─── Given material ───
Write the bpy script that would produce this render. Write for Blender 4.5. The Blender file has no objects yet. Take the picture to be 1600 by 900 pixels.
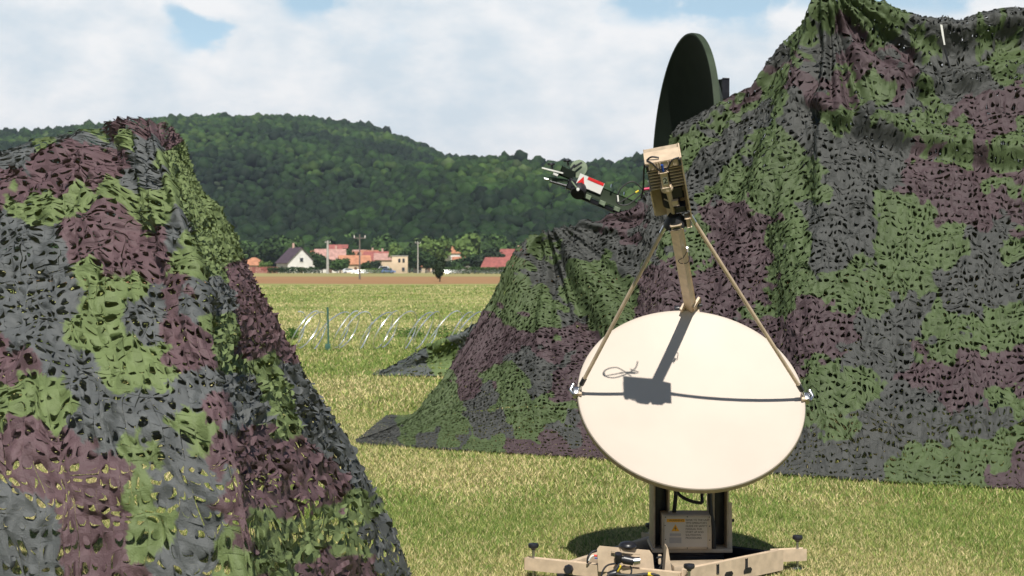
import bpy, bmesh, math, random
import numpy as np
from mathutils import Vector, Matrix
random.seed(7); rng = np.random.default_rng(11)
R = math.radians
S = bpy.context.scene
col = S.collection

# ------------------------------------------------------------------ camera
FPX, CX, CY, HOR, CAMZ = 2400.0, 800.0, 450.0, 408.0, 1.68
PIT = math.atan((CY - HOR) / FPX)
cd = bpy.data.cameras.new("camera"); cam = bpy.data.objects.new("camera", cd); col.objects.link(cam)
cam.location = (0, 0, CAMZ); cam.rotation_euler = (R(90) - PIT, 0, 0)
cd.sensor_width = 36; cd.lens = 36 * FPX / 1600; cd.clip_start = 0.1; cd.clip_end = 12000
cd.dof.use_dof = True; cd.dof.focus_distance = 8.0; cd.dof.aperture_fstop = 7.5
S.camera = cam

# ------------------------------------------------------------------ light
SUN_EL, SUN_AZ = 52.5, 2.0      # azimuth: degrees to the right of straight behind the camera
S.view_settings.view_transform = 'Standard'; S.view_settings.look = 'None'
S.view_settings.gamma = 1; S.view_settings.exposure = 0.2
S.view_settings.use_curve_mapping = False
sv = Vector((math.sin(R(SUN_AZ)) * math.cos(R(SUN_EL)), -math.cos(R(SUN_AZ)) * math.cos(R(SUN_EL)), math.sin(R(SUN_EL))))
sl = bpy.data.lights.new("sun", 'SUN'); sl.energy = 5.0; sl.angle = R(0.5); sl.color = (1.0, 0.955, 0.88)
so = bpy.data.objects.new("sun", sl); col.objects.link(so); so.location = (0, -20, 40)
so.rotation_euler = sv.to_track_quat('Z', 'Y').to_euler()
w = bpy.data.worlds.new("World"); S.world = w; w.use_nodes = True
nt = w.node_tree; N = nt.nodes; L = nt.links; N.clear()
def nd(t, **k):
    n = N.new(t)
    for a, b in k.items():
        if a.startswith('i_'):
            n.inputs[int(a[2:])].default_value = b
        else: setattr(n, a, b)
    return n
def mth(op, a, b=None, c=None):
    n = N.new('ShaderNodeMath'); n.operation = op
    for i, v in enumerate((a, b, c)):
        if v is None: continue
        if hasattr(v, 'links'): L.new(v, n.inputs[i])
        else: n.inputs[i].default_value = v
    return n.outputs[0]
sky = nd('ShaderNodeTexSky', sky_type='NISHITA', sun_disc=False, sun_elevation=R(SUN_EL), sun_rotation=math.pi - R(SUN_AZ),
         air_density=1.0, dust_density=0.1, ozone_density=1.2)
tc = nd('ShaderNodeTexCoord')
sep = nd('ShaderNodeSeparateXYZ'); L.new(tc.outputs['Generated'], sep.inputs[0])
mp = nd('ShaderNodeMapping'); L.new(tc.outputs['Generated'], mp.inputs[0]); mp.inputs['Scale'].default_value = (3.4, 3.4, 6.0); mp.inputs['Location'].default_value = (0.35, 0.0, 1.6)
n1 = nd('ShaderNodeTexNoise'); L.new(mp.outputs[0], n1.inputs[0]); n1.inputs['Scale'].default_value = 1.6; n1.inputs['Detail'].default_value = 9; n1.inputs['Roughness'].default_value = 0.52; n1.inputs['Distortion'].default_value = 0.25
n2 = nd('ShaderNodeTexNoise'); L.new(mp.outputs[0], n2.inputs[0]); n2.inputs['Scale'].default_value = 4.3; n2.inputs['Detail'].default_value = 8; n2.inputs['Roughness'].default_value = 0.55
# blue openings between the clouds, as directions in the sky
def gap(px, py, sx, sy):
    dx = mth('DIVIDE', mth('SUBTRACT', mth('DIVIDE', sep.outputs[0], mth('MAXIMUM', sep.outputs[1], 0.01)), (px - CX) / FPX), sx / FPX)
    dz = mth('DIVIDE', mth('SUBTRACT', mth('DIVIDE', sep.outputs[2], mth('MAXIMUM', sep.outputs[1], 0.01)), (HOR - py) / FPX), sy / FPX)
    dx = mth('ADD', dx, mth('MULTIPLY', mth('SUBTRACT', n2.outputs[0], 0.5), 5.0)); dz = mth('ADD', dz, mth('MULTIPLY', mth('SUBTRACT', n1.outputs[0], 0.5), 4.0))
    r2 = mth('ADD', mth('MULTIPLY', dx, dx), mth('MULTIPLY', dz, dz))
    return mth('POWER', 2.718, mth('MULTIPLY', r2, -1.0))
g = gap(315, 45, 50, 70)
for a in ((470, 5, 45, 40), (1090, 15, 130, 45), (1420, -10, 200, 40), (1230, -20, 120, 60)):
    g = mth('MAXIMUM', g, gap(*a))
elev = nd('ShaderNodeMapRange'); L.new(sep.outputs[2], elev.inputs[0]); elev.inputs[1].default_value = 0.18; elev.inputs[2].default_value = 0.26; elev.inputs[3].default_value = 0.0; elev.inputs[4].default_value = 0.8
cv = mth('ADD', mth('SUBTRACT', mth('SUBTRACT', n1.outputs[0], mth('MULTIPLY', g, 0.40)), elev.outputs[0]), mth('MULTIPLY', mth('SUBTRACT', n2.outputs[0], 0.5), 0.35))
back_ = nd('ShaderNodeMapRange'); L.new(sep.outputs[1], back_.inputs[0]); back_.inputs[1].default_value = 0.3; back_.inputs[2].default_value = -0.3; back_.inputs[4].default_value = 0.9
cv = mth('SUBTRACT', cv, back_.outputs[0])
cm = nd('ShaderNodeMapRange', interpolation_type='SMOOTHSTEP'); L.new(cv, cm.inputs[0]); cm.inputs[1].default_value = 0.13; cm.inputs[2].default_value = 0.36; cm.inputs[3].default_value = 0.0
cr = nd('ShaderNodeValToRGB'); L.new(n2.outputs[0], cr.inputs[0])
cr.color_ramp.elements[0].position = 0.36; cr.color_ramp.elements[0].color = (0.68, 0.77, 0.84, 1)
cr.color_ramp.elements[1].position = 0.60; cr.color_ramp.elements[1].color = (0.93, 0.94, 0.95, 1)
b1 = nd('ShaderNodeBackground'); L.new(sky.outputs[0], b1.inputs[0]); b1.inputs[1].default_value = 0.055
b2 = nd('ShaderNodeBackground'); L.new(cr.outputs[0], b2.inputs[0]); b2.inputs[1].default_value = 0.90
veil = nd('ShaderNodeMapRange'); L.new(sep.outputs[2], veil.inputs[0]); veil.inputs[1].default_value = 0.14; veil.inputs[2].default_value = 0.30; veil.inputs[3].default_value = 0.9; veil.inputs[4].default_value = 0.0
cmv = mth('MAXIMUM', cm.outputs[0], mth('MULTIPLY', veil.outputs[0], mth('SUBTRACT', 1.0, back_.outputs[0])))
b3 = nd('ShaderNodeBackground'); b3.inputs[0].default_value = (0.50, 0.71, 0.87, 1); b3.inputs[1].default_value = 0.95
mv = nd('ShaderNodeMixShader'); L.new(mth('MULTIPLY', veil.outputs[0], mth('SUBTRACT', 1.0, back_.outputs[0])), mv.inputs[0]); L.new(b1.outputs[0], mv.inputs[1]); L.new(b3.outputs[0], mv.inputs[2])
mx = nd('ShaderNodeMixShader'); L.new(cm.outputs[0], mx.inputs[0]); L.new(mv.outputs[0], mx.inputs[1]); L.new(b2.outputs[0], mx.inputs[2])
wo = nd('ShaderNodeOutputWorld'); L.new(mx.outputs[0], wo.inputs[0])

# ------------------------------------------------------------------ helpers
sp, cp = math.sin(PIT), math.cos(PIT)
def Pn(px, py, d):
    """where the ray through a photo point meets the vertical plane at distance d (numpy)"""
    px = np.asarray(px, float); py = np.asarray(py, float); d = np.asarray(d, float)
    a = (px - CX) / FPX; b = (CY - py) / FPX
    dy = cp + b * sp; dz = -sp + b * cp; t = d / dy
    return np.stack([a * t, d + 0 * a, CAMZ + dz * t], -1)
def P(px, py, d): return Vector(Pn(px, py, d).tolist())
def proj(v):
    x, y, z = v[..., 0], v[..., 1], v[..., 2] - CAMZ
    f = y * cp - z * sp; u = y * sp + z * cp
    return CX + FPX * x / f, CY - FPX * u / f

def hsh(i, j, k=0):
    n = (i.astype(np.int64) * 374761393 + j.astype(np.int64) * 668265263 + k * 1442695041) & 0xffffffff
    n = ((n ^ (n >> 13)) * 1274126177) & 0xffffffff
    n = ((n ^ (n >> 16)) * 2246822519) & 0xffffffff
    return ((n ^ (n >> 15)) & 0xffffff) / float(0xffffff)
def vn(x, y, k=0):
    xi = np.floor(x); yi = np.floor(y); fx = x - xi; fy = y - yi
    fx = fx * fx * (3 - 2 * fx); fy = fy * fy * (3 - 2 * fy)
    a = hsh(xi, yi, k); b = hsh(xi + 1, yi, k); c = hsh(xi, yi + 1, k); d = hsh(xi + 1, yi + 1, k)
    return (a * (1 - fx) + b * fx) * (1 - fy) + (c * (1 - fx) + d * fx) * fy
def fbm(x, y, k=0, o=4):
    s = 0; a = 0.5; t = 0
    for i in range(o):
        s = s + a * vn(x, y, k + i * 17); t += a; a *= 0.5; x = x * 2.03 + 5.1; y = y * 2.03 + 3.7
    return s / t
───
__Given task__.
Using the material above, gather every line that includes "objects".

__Response__.
Write the bpy script that would produce this render. Write for Blender 4.5. The Blender file has no objects yet. Take the picture to be 1600 by 900 pixels.
cd = bpy.data.cameras.new("camera"); cam = bpy.data.objects.new("camera", cd); col.objects.link(cam)
so = bpy.data.objects.new("sun", sl); col.objects.link(so); so.location = (0, -20, 40)